I knew that I was loved, and maybe that is where I should start. She’ll be angry at me for writing this, and I want her to know that, yes, I felt loved. I knew that I was loved without a doubt, and even if I didn’t feel secure enough to know that I would wake up in the same place I lay my head down at night, I felt safety in my mother’s love.
I can’t look back on my childhood dysfunction, oddly, without feeling her warmth. She was always there to take care of what my heart needed, even if she dropped the reins on everything else. I could count on her comfort for any little thing that brought tears to my eyes. I could depend on her listening to the little troubles I had, to the things that break a little girl’s heart. When I couldn’t be with her, when I was visiting my father, I slept with a picture of her under my pillow and her scarf wrapped around one of my hands so I could smell her perfume. It’s difficult for a child to be separated from her mother, but this was different. When she wasn’t there, I wasn’t close to God.
I said before that my mother had an ”alliance” with God, because that is what I believed it was. He was on my mother’s side, and I knew this because she talked with Him. This meant that He talked back, and it also meant that she saw Him in various “visions.” In my mind’s eye, she was surrounded with a white ethereal light, like the light glowing from saints’ heads in stained glass windows. Once, when I was four, my mother was lighting a candle near a macrame wall hanging.
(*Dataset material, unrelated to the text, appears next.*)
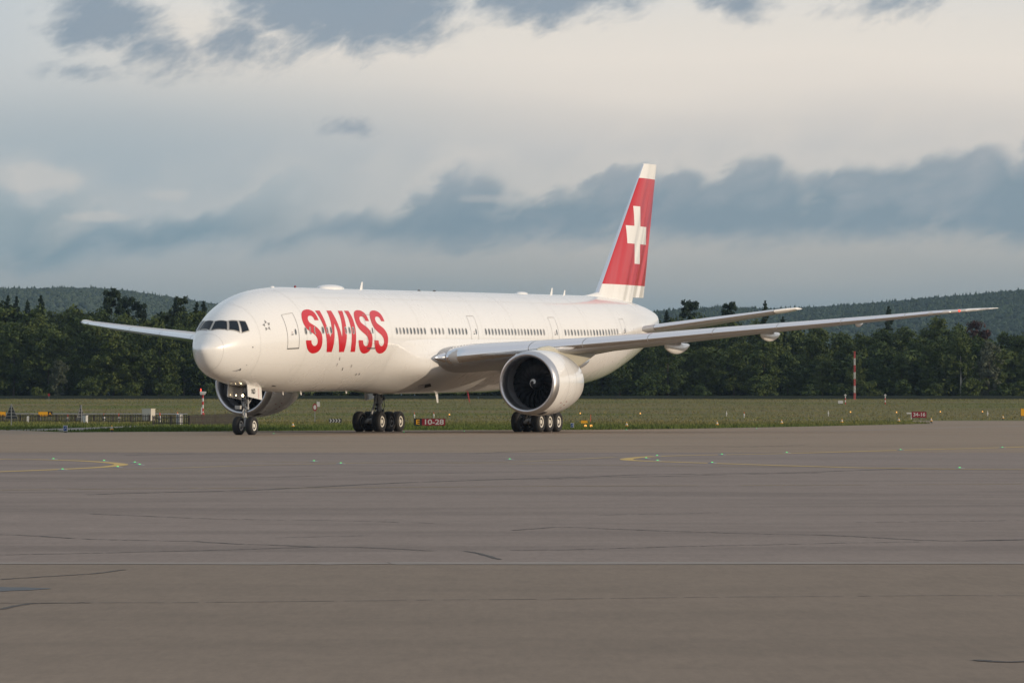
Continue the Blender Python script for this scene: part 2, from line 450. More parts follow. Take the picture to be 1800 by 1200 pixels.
# painted markings, seams and sealed cracks: thin sheets on the paving
ypaint = simple('yellow_line_paint', (.56, .37, .09), .7, vary=.28, vscale=2.0)
ypale = simple('worn_yellow_paint', (.34, .25, .12), .75, vary=.35, vscale=1.2)
wpaint = simple('worn_white_paint', (.33, .30, .27), .7, vary=.3, vscale=1.0)
tar = simple('crack_sealant', (.062, .054, .049), .8, vary=.4, vscale=1.5)
wetm = simple('damp_asphalt', (.045, .05, .058), .6, vary=.3, vscale=1.0)
seamm = simple('seam_concrete', (.255, .218, .19), .85, vary=.25, vscale=1.5)
def smooth_pts(pts, n=6):
    pts = [Vector((p[0], p[1], 0)) for p in pts]
    out = []
    for i in range(len(pts) - 1):
        p0, p1, p2, p3 = pts[max(i - 1, 0)], pts[i], pts[i + 1], pts[min(i + 2, len(pts) - 1)]
        for k in range(n):
            t = k / n
            out.append(0.5 * ((2 * p1) + (p2 - p0) * t + (2 * p0 - 5 * p1 + 4 * p2 - p3) * t * t + (3 * p1 - p0 - 3 * p2 + p3) * t ** 3))
    out.append(pts[-1])
    return out
def strip(name, pts, w, z, mat, parent, wobble=0.0, breaks=0.0, smooth=True):
    q = smooth_pts(pts, 8) if smooth else [Vector((p[0], p[1], 0)) for p in pts]
    b = MB(); L = []
    for i, p in enumerate(q):
        d = (q[min(i + 1, len(q) - 1)] - q[max(i - 1, 0)]).normalized(); s = Vector((-d.y, d.x, 0))
        ww = w * (1 + (rnd.random() - .5) * 2 * wobble) / 2
        L.append((p + s * ww + Vector((0, 0, z)), p - s * ww + Vector((0, 0, z))))
    for i in range(len(L) - 1):
        if breaks and rnd.random() < breaks: continue
        b.add([L[i][0], L[i][1], L[i + 1][1], L[i + 1][0]], [(0, 1, 2, 3)])
    if not b.v: return None
    me = b.mesh(name, 0, True)
    for pl in me.polygons:
        if pl.normal.z < 0: pl.flip()
    return new_obj(name, me, parent, mat)
GP = lambda L: [G(*q) for q in L]
# the two yellow lead-in curves
strip('taxi_line', GP([(-60, 804.8), (0, 806.7), (60, 807.4), (130, 809.3), (180, 812.0), (205, 814.4), (213, 816.2), (205, 818.2), (180, 820.8), (130, 823.6), (60, 826.6), (0, 828.8), (-60, 831)]), .46, .006, ypaint, taxi)
strip('taxi_line', GP([(1830, 783.4), (1760, 786.4), (1583, 791.0), (1400, 796.4), (1250, 799.3), (1155, 801.7), (1115, 804.6), (1101, 807.0), (1113, 809.0), (1155, 810.8), (1250, 813.9), (1350, 817.2), (1450, 820.2), (1530, 822.2), (1700, 824.4), (1830, 825)]), .46, .006, ypaint, taxi)
strip('taxi_line', GP([(190, 824.6), (300, 822.6), (420, 818.4), (520, 816.0), (700, 812.4), (900, 811.4), (1080, 803.2)]), .42, .005, ypale, taxi, .2, .05)
strip('taxi_line', GP([(120, 807.0), (240, 809.4), (400, 810), (560, 812.5), (760, 813.2), (900, 815), (1150, 818.2), (1400, 820)]), .36, .0045, ypale, taxi, .2, .1)
strip('taxi_line', GP([(-60, 862.3), (60, 860.2), (220, 858.8), (420, 857.6), (700, 856.2), (1000, 854), (1300, 852.8), (1560, 851.6), (1840, 850.5)]), .26, .005, ypale, taxi, .25, .06)
for a, b_ in ((310, 332), (346, 362), (1400, 1424)):
    strip('stop_bar', GP([(a, 858.6 if a < 400 else 853.2), (b_, 858.2 if a < 400 else 853.0)]), .16, .007, wpaint, taxi, smooth=False)
for pts, w in (([(-80, 770), (400, 769.6), (900, 769.4), (1400, 768.0), (1900, 765)], .35), ([(0, 765), (26, 764.6)], .5)):
    strip('edge_line', GP(pts), w, .006, wpaint, shoulder, .15, .08)
strip('edge_line', GP([(860, 759.6), (1200, 758.6), (1480, 756.6), (1640, 752), (1900, 746)]), .9, .006, seamm, shoulder, .2, .04)
strip('joint_seam', [(-30, Yb + .15), (-6, Yb), (-2, Yb - .02), (2, Yb + .05), (30, Yb + .3)], .75, .005, seamm, taxi, .3, .0)
# sealed cracks on the mid field and the near apron
cr = [([(0, 939), (70, 942), (130, 946), (220, 949), (330, 951), (420, 956), (490, 958), (560, 961)], .06, .18), ([(0, 975), (150, 972), (300, 968.5), (420, 965.5), (520, 962), (575, 961), (640, 962), (760, 968)], .05, .05),
      ([(818, 968.5), (850, 974), (878, 983)], .045, 0), ([(900, 932), (985, 926.5), (1090, 930), (1200, 934), (1330, 938), (1470, 941), (1600, 948), (1690, 950.5), (1800, 948.5)], .06, .15),
      ([(900, 967), (1010, 965.5), (1130, 962), (1300, 958), (1460, 954.5), (1620, 952)], .05, .12), ([(1700, 950), (1820, 947.5)], .1, 0),
      ([(150, 869), (250, 866), (420, 862), (560, 855.5), (700, 848.5), (860, 843), (1010, 838.5), (1130, 834), (1260, 832.5), (1420, 829.5), (1600, 823)], .16, .12),
      ([(940, 842.5), (1060, 839), (1180, 836.5), (1320, 833), (1440, 831)], .12, .35), ([(160, 903), (240, 906), (330, 910), (420, 912.5), (600, 915), (760, 919)], .055, .25),
      ([(220, 800), (330, 797.5), (480, 796), (640, 795)], .16, .25), ([(0, 793.6), (60, 793.5), (260, 796), (420, 795)], .12, .4), ([(400, 840), (470, 838.5), (560, 836), (700, 832)], .12, .35),
      ([(620, 832.5), (760, 831.5), (900, 830)], .1, .4), ([(820, 797.5), (980, 790), (1080, 789), (1240, 787), (1420, 782)], .14, .45), ([(0, 1070), (35, 1063), (70, 1060), (160, 1059)], .05, 0),
      ([(0, 1018), (90, 1012.5), (160, 1008), (220, 1001)], .05, .05), ([(-20, 1060), (300, 1058.5), (900, 1053), (1400, 1048), (1820, 1046)], .03, .1),
      ([(1720, 1160), (1770, 1163), (1830, 1161)], .08, 0), ([(480, 945), (560, 943), (640, 941)], .05, .3), ([(1050, 905), (1150, 903), (1300, 900.5)], .06, .4), ([(1500, 918), (1660, 916), (1800, 914)], .06, .3)]
for pts, w, br in cr:
    q = smooth_pts(GP(pts), 5)
    wob = [Vector((p.x + (rnd.random() - .5) * .05, p.y + (rnd.random() - .5) * .22 * min(1, p.y / 120), 0)) for p in q]
    strip('sealed_crack', [(p.x, p.y) for p in wob], w * 1.5, .004 + rnd.random() * .001, tar, taxi if pts[0][1] < 990 else apron, .45, br, smooth=True)
# damp patch at the left edge of the near apron
c0 = G(8, 1035)
ring = []
for k in range(40):
    a = 2 * math.pi * k / 40
    r = 1 + .16 * math.sin(3 * a + 1) + .08 * math.sin(7 * a)
    ring.append((c0[0] + math.cos(a) * .42 * r, c0[1] + math.sin(a) * .62 * r))
tag(sheet('damp_patch', ring, .004, wetm, apron))

# ------------------------------------------------------------------ the airliner
# aircraft coordinates: x metres aft of the nose, y to port, z from the fuselage centreline; AL() gives the root's local frame
PITCH, BANK, ZC0 = .0085, .0057, 5.47
YAW = .3938
def zc(x, y=0.0): return ZC0 + PITCH * x + BANK * y
def AL(x, y, z): return (-x, y, z + zc(x, y))
def GL(x, y, z): return (-x, y, z)                       # landing gear: z above the ground
plane = empty('airliner', (-17.7191, 285.1389, 0.0), math.atan2(-math.cos(YAW), -math.sin(YAW)))
tag(plane, 'white twin-engine passenger jet with red lettering and red tail with white cross', 'airplane')

# fuselage control table: x, top, bottom, half width, z of widest point (relative to the centreline)
FX=np.array([0,.08,.3,.7,1.3,2.2,3.2,4.5,6,7.5,9,10.5,14,30,46,50,53,56,59.25,63,66.7,70,72.0,72.64])
FT=np.array([-.6,-.46,-.3,.09,.58,1.34,1.86,2.32,2.7,2.92,3.04,3.1,3.1,3.1,3.1,3.1,3.1,3.1,3.1,3.02,2.75,2.36,2.0,1.84])
FB=np.array([-.6,-.86,-1.2,-1.59,-1.94,-2.24,-2.43,-2.63,-2.8,-2.92,-3.02,-3.1,-3.1,-3.1,-3.1,-3.1,-3.08,-2.98,-2.7,-1.95,-1.06,-.15,.5,.8])
FW=np.array([0,.24,.48,.80,1.15,1.58,1.95,2.36,2.71,2.94,3.04,3.1,3.1,3.1,3.1,3.1,3.1,3.05,2.86,2.4,1.75,1.0,.45,.14])
FM=np.array([-.6,-.6,-.57,-.53,-.47,-.4,-.31,-.21,-.12,-.05,-.01,0,0,0,0,0,.01,.06,.18,.45,.8,1.1,1.25,1.32])
def pchip(X,Y):
    hh=np.diff(X);d=np.diff(Y)/hh;m=np.zeros(len(X));m[0]=d[0];m[-1]=d[-1]
    for i in range(1,len(X)-1):
        if d[i-1]*d[i]>0:
            w1=2*hh[i]+hh[i-1];w2=hh[i]+2*hh[i-1];m[i]=(w1+w2)/(w1/d[i-1]+w2/d[i])
    def f(x):
        i=min(max(int(np.searchsorted(X,x))-1,0),len(X)-2);t=(x-X[i])/hh[i]
        return float((1+2*t)*(1-t)**2*Y[i]+t*(1-t)**2*hh[i]*m[i]+t*t*(3-2*t)*Y[i+1]+t*t*(t-1)*hh[i]*m[i+1])
    return f
_q=np.sqrt(FX)
_ft,_fb,_fw,_fm=[pchip(_q,a) for a in (FT,FB,FW,FM)]
def fus(x,t):
    q=math.sqrt(max(x,0));hw=_fw(q);zm=_fm(q);zt=_ft(q);zb=_fb(q);st=math.sin(t)
    return hw*math.cos(t), zm+((zt-zm) if st>0 else (zm-zb))*st

def fus_n(x, t, off):
    y, z = fus(x, t); e = 1e-3
    y1, z1 = fus(x, t + e); y2, z2 = fus(x + e, t)
    a = Vector((0, y1 - y, z1 - z)); b = Vector((e, y2 - y, z2 - z))
    n = a.cross(b)
    if n.length < 1e-12: n = Vector((-1, 0, 0))
    n.normalize()
    c = Vector((0, y, z - _fm(math.sqrt(max(x, 0)))))
    if n.dot(c) < 0: n = -n
    return AL(x + n.x * off, y + n.y * off, z + n.z * off)

NS = 120
stx = [0.002, .02, .05, .1, .18, .28, .4, .55, .7, .9, 1.1, 1.3, 1.5, 1.75, 2.0, 2.3, 2.6, 3, 3.4, 3.8, 4.3, 4.8, 5.4, 6, 6.6, 7.2, 7.9, 8.6, 9.4, 10.5, 12, 15, 20, 25, 30, 35, 40, 45, 48, 50, 51.5,
       53, 54.5, 56, 57.5, 59, 60.5, 62, 63.5, 65, 66.5, 68, 69.3, 70.5, 71.5, 72.2, 72.64]
mb = MB()
mb.loft([[AL(x, *fus(x, 2 * math.pi * k / NS)) for k in range(NS)] for x in stx])
fuselage = mb.obj('fuselage', white, plane, 60)

def patch(corners, off, nu=10, nv=8):
    """conformal patch over (x, t) corners TL TR BR BL"""
    (a, b, c, d) = corners; rows = []
    for j in range(nv + 1):
        v = j / nv; row = []
        for i in range(nu + 1):
            u = i / nu
            x = (1 - v) * ((1 - u) * a[0] + u * b[0]) + v * ((1 - u) * d[0] + u * c[0])
            t = (1 - v) * ((1 - u) * a[1] + u * b[1]) + v * ((1 - u) * d[1] + u * c[1])
            row.append(fus_n(x, t, off))
        rows.append(row)
    return rows
def grow(cs, k, add=0.0):
    cx = sum(p[0] for p in cs) / 4; ct = sum(p[1] for p in cs) / 4
    return [(cx + (p[0] - cx) * k, ct + (p[1] - ct) * k) for p in cs]
panes = [[(1.80, 1.525), (2.0, 1.10), (1.626, .845), (1.255, 1.515)], [(2.094, 1.037), (2.466, .848), (2.204, .497), (1.733, .781)],
         [(2.58, .81), (2.915, .703), (2.862, .425), (2.349, .4385)]]
for side in (0, 1):
    for i, cs in enumerate(panes):
        q = cs if side == 0 else [(x, math.pi - t) for x, t in cs]
        b = MB(); b.loft(patch(grow(q, (1.17, 1.22, 1.2)[i]), .006), False)
        fr = b.obj('cockpit_window_frame', frame, fuselage, 60)
        b = MB(); b.loft(patch(q, .014), False)
        b.obj('cockpit_window', glass, fuselage, 60)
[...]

The thing burst into flames, and panicked, she dragged it off the wall, ran past our bedroom to the bathroom, and flung it in the tub. My sister and I were in bed, not asleep, and I remember seeing a ball of fire trailing my mother down the dark hallway. I thought that it was an angel or God himself, and that this was a Visitation. I’d finally had a vision too.
About a year later, my mother started wearing a nun’s habit. Her best friend and our roommate was a nun, so at the time I didn’t find it strange. It was an ugly habit, not The Flying Nun, black and white, pristine penguin type. It was coarse and khaki in the body, the veil polyester brown. She was starting to gather a little social circle of young people. college students, who I believe now must have thought she was some sort of visionary. She may have been trying to look the part with the veil, or maybe she just wanted to be closer to God, or maybe she wanted to absolve herself of having a child out of wedlock . It’s difficult to obtain these answers from her now. Whatever the reason, I grew embarassed of her – maybe for the first time in my five-year-old life. When Mom came to bring a forgotten lunchbag to my kindergarten classroom one day, a girl raised her hand and asked, “Why does Ashley’s mom dress like a nun?” The teacher couldn’t answer the question, so I answered for her.
“Because God told her to,” I said earnestly, and the class laughed.
Everything my mother did was done upon direct order from the Almighty One. That’s what we were told, that’s what we believed. Once, in the middle of a blizzard, in the middle of the night, she said that God was telling her to pack us up and drive to Charleston, West Virginia, where our father and hers lived. We were living six hours away, in Steubenville, Ohio, at the time. She said that she felt a sign, a physical manifestation of God’s word, like fingers up and down her spine, pushing her to go.
Unfortunately, God was not pushing our ’75 Chrysler Cordoba that night. After two hours of getting no where in an unyielding avalanche of snow, the car gave up. I remember pushing it though I’m not sure how far my mother thought she and two pre-schoolers were going to get. She left us in the car while she knocked on doors, and luckily a nice older lady let us in and gave us some hot chocolate while Mom used the phone. I don’t remember who came and picked us up, or if they said “I told you so” when they did. We went back to Steubenville, and all I remember is that I was sorry we were going back.